Para tanto, os adultos têm a necessidade de se prepararem para a Justificação que deriva da “Graça preveniente de Deus; no chamado de Cristo, sem mérito algum por parte do ser humano; consentindo e cooperando com a Graça, através da iluminação do Espírito Santo”; acolhendo a Fé, que deriva da escuta da Pregação eclesial, dando seu assentimento; recebendo o Batismo, iniciando uma Vida Nova; e observando os mandamentos de Deus.

Através da voluntária recepção da graça e dos dons, santificando e renovando o homem interior, acontece a Justificação do pecador, derivada de cinco causas (Dz 1529): Final: A glória de Deus e a Vida eterna; Eficiente: Deus em Sua Misericórdia e graça, purifica-nos e santifica-nos, assinalando-nos e ungindo-nos; Meritória: o Verbo encarnado, através de Sua paixão sobre a Cruz, satisfez a Deus Pai; Instrumental: o Sacramento da fé, que é o Batismo, sem o qual ninguém é salvo e; Formal: A justiça de Deus, aquela pela qual Ele nos torna justos: na qual, perdoados, somos renovados “no espírito da nossa mente”

Ao ser justificado, o ser humano recebe junto com o Perdão dos Pecados - ao ser enxertado em Jesus Cristo e através Dele - as Virtudes Teologais.

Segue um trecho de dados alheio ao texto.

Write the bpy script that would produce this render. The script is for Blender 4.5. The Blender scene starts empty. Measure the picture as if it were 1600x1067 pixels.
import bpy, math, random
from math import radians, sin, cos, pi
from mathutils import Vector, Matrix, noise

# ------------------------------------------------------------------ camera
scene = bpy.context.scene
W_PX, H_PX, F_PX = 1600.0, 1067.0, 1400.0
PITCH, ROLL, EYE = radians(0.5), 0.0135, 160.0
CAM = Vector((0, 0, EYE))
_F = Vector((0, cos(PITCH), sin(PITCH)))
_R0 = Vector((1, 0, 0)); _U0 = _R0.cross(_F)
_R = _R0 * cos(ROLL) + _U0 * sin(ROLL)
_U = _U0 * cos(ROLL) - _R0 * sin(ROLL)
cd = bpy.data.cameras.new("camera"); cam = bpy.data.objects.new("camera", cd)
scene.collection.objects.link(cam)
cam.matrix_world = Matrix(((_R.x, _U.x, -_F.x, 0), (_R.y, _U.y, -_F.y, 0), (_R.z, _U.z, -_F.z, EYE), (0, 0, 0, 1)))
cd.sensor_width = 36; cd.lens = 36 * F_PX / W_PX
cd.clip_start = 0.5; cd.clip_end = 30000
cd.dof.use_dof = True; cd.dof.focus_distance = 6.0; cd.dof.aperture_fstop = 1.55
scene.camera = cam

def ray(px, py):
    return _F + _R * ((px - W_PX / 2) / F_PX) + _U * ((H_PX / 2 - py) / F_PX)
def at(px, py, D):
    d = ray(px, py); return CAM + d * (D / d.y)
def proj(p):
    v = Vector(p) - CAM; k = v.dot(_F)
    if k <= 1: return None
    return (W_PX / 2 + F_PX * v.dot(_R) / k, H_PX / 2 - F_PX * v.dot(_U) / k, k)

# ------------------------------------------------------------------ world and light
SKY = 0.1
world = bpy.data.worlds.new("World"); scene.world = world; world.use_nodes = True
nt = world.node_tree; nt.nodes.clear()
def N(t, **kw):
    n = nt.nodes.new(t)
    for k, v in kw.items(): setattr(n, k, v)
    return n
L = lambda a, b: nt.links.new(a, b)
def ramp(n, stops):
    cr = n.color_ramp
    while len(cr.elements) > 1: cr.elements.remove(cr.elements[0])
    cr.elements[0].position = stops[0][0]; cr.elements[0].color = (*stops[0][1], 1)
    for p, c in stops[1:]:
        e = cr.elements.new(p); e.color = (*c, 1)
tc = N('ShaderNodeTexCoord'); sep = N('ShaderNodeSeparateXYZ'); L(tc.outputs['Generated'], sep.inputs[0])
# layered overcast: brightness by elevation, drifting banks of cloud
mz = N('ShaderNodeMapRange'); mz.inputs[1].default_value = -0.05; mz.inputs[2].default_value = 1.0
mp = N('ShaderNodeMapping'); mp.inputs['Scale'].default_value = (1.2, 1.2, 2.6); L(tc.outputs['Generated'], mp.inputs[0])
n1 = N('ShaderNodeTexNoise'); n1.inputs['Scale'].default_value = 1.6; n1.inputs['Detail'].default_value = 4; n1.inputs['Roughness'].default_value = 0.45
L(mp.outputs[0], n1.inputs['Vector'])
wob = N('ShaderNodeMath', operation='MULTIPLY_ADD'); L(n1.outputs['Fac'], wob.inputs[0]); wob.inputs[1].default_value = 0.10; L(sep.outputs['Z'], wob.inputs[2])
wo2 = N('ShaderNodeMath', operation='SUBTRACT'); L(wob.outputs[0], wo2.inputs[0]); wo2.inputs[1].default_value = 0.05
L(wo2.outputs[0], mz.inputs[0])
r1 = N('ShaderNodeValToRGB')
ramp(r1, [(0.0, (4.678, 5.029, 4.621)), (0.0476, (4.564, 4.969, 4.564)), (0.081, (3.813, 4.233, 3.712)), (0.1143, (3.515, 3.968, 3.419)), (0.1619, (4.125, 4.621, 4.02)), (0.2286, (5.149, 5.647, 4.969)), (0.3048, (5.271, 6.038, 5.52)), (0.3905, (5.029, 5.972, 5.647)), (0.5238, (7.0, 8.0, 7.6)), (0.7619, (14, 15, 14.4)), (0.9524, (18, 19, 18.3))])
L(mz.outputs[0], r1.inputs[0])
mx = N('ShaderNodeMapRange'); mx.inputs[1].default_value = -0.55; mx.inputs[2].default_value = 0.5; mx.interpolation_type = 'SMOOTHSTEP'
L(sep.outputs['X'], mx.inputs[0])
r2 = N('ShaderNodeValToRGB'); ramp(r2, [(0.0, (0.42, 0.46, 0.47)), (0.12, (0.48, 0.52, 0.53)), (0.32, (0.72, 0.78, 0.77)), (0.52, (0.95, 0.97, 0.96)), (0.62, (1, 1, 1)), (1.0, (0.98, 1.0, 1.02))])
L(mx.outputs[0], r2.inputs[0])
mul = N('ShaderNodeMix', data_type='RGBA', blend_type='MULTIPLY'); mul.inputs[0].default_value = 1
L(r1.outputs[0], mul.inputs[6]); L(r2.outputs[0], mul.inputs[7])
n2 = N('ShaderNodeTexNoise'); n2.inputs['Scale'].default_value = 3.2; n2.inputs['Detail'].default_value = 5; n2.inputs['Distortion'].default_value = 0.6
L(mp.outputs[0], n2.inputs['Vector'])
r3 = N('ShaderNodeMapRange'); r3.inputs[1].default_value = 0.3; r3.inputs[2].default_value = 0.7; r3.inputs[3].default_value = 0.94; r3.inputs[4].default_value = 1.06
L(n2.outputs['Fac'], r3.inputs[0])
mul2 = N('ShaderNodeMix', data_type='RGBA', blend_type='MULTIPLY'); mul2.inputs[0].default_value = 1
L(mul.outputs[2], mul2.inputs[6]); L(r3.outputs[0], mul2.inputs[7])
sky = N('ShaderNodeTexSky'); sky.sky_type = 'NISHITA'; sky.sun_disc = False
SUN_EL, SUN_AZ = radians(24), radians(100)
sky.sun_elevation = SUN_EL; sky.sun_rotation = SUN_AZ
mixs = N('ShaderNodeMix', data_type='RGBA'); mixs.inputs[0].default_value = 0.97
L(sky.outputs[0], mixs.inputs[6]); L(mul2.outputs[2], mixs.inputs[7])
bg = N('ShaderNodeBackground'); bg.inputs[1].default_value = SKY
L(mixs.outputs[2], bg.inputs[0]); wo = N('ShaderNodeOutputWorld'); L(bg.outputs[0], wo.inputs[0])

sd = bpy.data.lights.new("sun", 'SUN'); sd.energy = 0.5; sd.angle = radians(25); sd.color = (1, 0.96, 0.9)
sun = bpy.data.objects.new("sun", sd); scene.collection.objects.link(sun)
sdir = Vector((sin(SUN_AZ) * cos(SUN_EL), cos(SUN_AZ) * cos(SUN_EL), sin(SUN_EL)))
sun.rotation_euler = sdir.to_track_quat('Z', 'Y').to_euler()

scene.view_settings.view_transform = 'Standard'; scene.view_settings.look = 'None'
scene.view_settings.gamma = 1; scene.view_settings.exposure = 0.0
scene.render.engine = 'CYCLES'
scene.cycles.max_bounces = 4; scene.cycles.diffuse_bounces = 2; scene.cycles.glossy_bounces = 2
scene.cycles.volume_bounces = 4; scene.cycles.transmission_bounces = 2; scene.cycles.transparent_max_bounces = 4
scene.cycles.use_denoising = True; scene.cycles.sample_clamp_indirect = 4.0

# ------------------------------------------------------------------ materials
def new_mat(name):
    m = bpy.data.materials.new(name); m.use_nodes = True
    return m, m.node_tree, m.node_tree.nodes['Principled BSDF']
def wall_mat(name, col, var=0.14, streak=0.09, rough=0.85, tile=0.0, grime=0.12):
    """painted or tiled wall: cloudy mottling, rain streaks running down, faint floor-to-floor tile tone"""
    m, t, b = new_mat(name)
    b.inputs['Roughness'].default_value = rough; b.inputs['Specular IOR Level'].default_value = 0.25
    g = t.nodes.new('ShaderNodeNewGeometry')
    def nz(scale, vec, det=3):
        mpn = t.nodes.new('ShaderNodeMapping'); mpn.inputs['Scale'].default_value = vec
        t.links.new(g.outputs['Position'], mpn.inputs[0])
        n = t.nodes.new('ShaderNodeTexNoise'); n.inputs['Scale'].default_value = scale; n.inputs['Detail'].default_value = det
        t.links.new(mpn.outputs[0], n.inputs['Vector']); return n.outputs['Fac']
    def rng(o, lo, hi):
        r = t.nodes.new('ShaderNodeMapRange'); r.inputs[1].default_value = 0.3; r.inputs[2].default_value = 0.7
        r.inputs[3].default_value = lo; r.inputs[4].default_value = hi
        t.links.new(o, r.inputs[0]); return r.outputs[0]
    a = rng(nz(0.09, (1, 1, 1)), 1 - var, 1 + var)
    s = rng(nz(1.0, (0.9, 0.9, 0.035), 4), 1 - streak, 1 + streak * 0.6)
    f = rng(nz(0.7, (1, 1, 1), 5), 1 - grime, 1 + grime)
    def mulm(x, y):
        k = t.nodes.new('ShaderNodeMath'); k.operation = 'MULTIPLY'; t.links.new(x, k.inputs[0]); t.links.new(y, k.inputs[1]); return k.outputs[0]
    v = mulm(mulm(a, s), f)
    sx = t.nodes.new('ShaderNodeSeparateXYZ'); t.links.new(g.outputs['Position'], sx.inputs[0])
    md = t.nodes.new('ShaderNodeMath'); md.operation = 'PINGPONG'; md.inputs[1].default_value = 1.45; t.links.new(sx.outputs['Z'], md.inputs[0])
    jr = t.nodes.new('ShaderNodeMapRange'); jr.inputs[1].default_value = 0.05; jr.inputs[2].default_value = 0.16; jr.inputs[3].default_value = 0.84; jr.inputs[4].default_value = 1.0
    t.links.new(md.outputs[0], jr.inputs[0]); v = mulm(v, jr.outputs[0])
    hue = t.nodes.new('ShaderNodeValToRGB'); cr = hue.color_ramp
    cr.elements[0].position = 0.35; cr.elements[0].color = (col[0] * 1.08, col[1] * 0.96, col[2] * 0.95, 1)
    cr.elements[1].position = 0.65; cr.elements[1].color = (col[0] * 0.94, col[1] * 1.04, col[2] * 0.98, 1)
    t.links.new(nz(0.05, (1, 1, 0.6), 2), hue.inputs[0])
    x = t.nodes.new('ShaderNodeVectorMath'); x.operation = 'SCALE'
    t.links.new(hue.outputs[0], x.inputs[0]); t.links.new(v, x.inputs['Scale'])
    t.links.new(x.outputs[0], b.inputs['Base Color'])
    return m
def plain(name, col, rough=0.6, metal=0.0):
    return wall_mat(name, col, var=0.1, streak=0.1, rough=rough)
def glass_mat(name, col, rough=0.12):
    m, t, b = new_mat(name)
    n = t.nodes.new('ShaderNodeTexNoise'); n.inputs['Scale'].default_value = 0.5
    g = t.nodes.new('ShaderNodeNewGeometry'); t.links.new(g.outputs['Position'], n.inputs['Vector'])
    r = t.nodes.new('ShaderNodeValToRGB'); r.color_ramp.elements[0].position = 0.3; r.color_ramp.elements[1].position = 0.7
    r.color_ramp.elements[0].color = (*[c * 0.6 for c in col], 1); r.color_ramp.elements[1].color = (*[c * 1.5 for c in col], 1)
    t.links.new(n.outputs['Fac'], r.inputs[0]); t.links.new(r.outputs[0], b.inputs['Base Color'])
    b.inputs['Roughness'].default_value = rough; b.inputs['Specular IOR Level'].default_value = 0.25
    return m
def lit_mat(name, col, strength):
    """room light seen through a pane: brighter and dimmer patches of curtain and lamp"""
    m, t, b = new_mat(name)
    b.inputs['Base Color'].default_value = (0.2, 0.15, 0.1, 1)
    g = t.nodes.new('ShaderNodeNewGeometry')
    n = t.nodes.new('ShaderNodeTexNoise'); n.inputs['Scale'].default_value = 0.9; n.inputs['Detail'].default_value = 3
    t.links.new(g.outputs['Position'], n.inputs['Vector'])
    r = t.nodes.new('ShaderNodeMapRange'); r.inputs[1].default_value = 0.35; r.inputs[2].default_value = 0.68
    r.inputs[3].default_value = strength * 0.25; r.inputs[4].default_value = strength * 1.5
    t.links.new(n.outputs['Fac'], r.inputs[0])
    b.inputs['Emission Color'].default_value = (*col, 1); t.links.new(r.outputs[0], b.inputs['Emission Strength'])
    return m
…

A Esperança e a Caridade seguem a Fé, na Graça de Deus; pois “ a fé é o princípio da salvação humana” (Dz 1532) e, “a fé sem obras é morta” (Dz1531).

Por tudo isso, não se deve presumir a própria salvação e, deve-se reconhecer o aumento da Justificação recebida, através do progresso nas virtudes, mediante a graça de Cristo e a cooperação da fé para as boas obras; derivando disso, a necessidade e a possibilidade da observância dos Mandamentos, dado que é próprio do justo um espírito contrito e penitente devido a ele cair ao menos em pecados leves e cotidianos. Nisto o homem justificado deve se precaver contra a temerária presunção da predestinação, implorando de Deus o dom da perseverança final e recorrendo sempre ao Sacramento da Penitência, dado pela Igreja, pelos méritos de Cristo; pois a graça se perde com qualquer pecado mortal, não obstante permaneça a fé.

O Capítulo 16, desse Decreto, trata dos frutos da justificação ou méritos das boas obras e da razão destes méritos: Cristo, cabeça da Igreja, transmite sua força aos seus membros justificados; Assim, a Justiça de Deus é designada também “Nossa”, dado que está inerente a nós e nos justifica. Por isso só é conveniente, e é dever, gloriar-se no Senhor, ainda mais pelo motivo que toda a vida humana deve ser examinada e julgada conforme o juízo divino

A Justificação, conforme Stancati (2003, p. 424), não é só a remissão dos pecados, mas também o dom de um novo princípio vital de existência no Espírito Santo, a vida de filhos de Deus, predestinada à Vida Eterna.

Referencias

PAULO III. Papa. Decreto sobre a Justificação (1547). In: DENZINGER, Heinrich; HÜNERMANN, Petrus. Compêndio dos Símbolos, definições e declarações de fé e moral. São Paulo: Paulinas; Loyola, 2007, pp. 400-415. NN: 1520-1583.

STANCATI, T. Verbete “Justificação”. In: LEXICON: diccionario teológico enciclopédico. São Paulo: Loyola, 2003. pp. 424-425.